5/24/11

I was enjoying watching the puppies...


until I realized they were tearing apart the cord that downloads images from my camera to the computer.

5/18/11

I never heard anyone say her name...


Like everyone else, I called her Grandmother. She is the undisputed matriarch of the village of Kanazi. She is also the oldest person in the village. Though her exact age is unknown, it is accepted that she is well into her nineties.

She and the other elderly women of the village whispered Fajr, Zukhr and Asr alone in their homes, but they were always present for Maghreb and Isha, the evening prayers performed just outside the village's small, mud mosque. Cloaked in black, on mats placed to the side and slightly distanced from the men and boys, they prayed. Their modest, disciplined devotion heightened the spirituality of two of the five daily prayers that are a binding duty for all Muslims.

The younger women and girls respectfully stood, kneeled, sat and prostrated themselves in rows just behind them.

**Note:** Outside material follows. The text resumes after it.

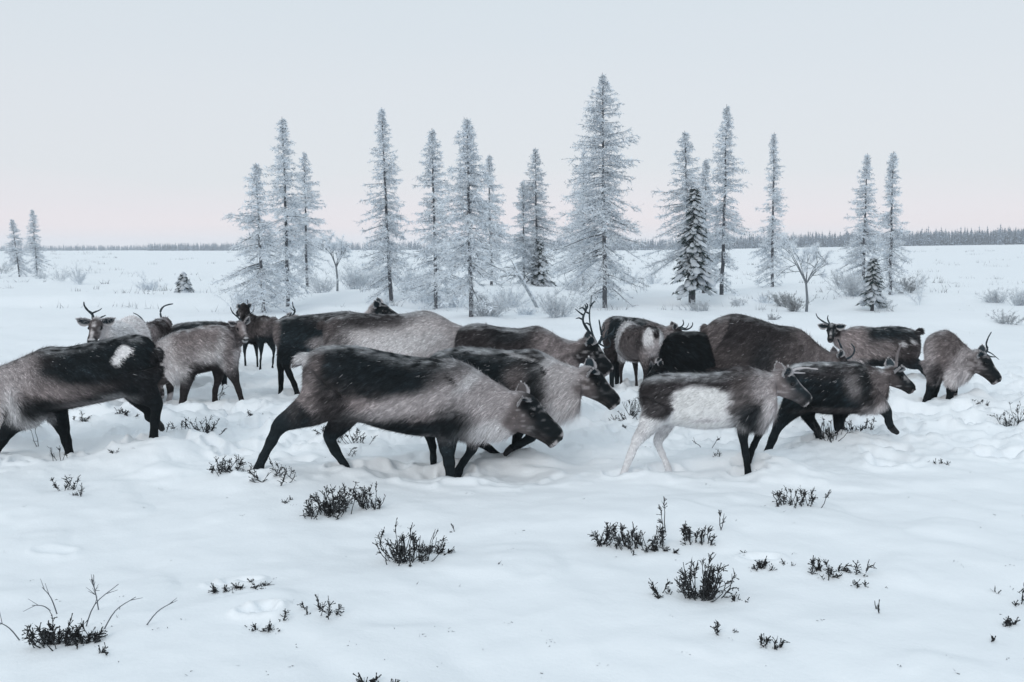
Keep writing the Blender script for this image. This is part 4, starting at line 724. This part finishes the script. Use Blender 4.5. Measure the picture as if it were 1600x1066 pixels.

It took a village to convince her to pose for this portrait. The sun had set and the resulting image is grainy and unfocused.

She is not.

5/13/11

Amole and Ishagahan












Pictures of the puppies when they were still in Africa; Ishagahan is the male puppy. The word ishagahan is Tamasheq for a red colored animal {he is actually fawn colored} and amole {the name of the red bitch puppy) is a word for an animal which has white between the eyes.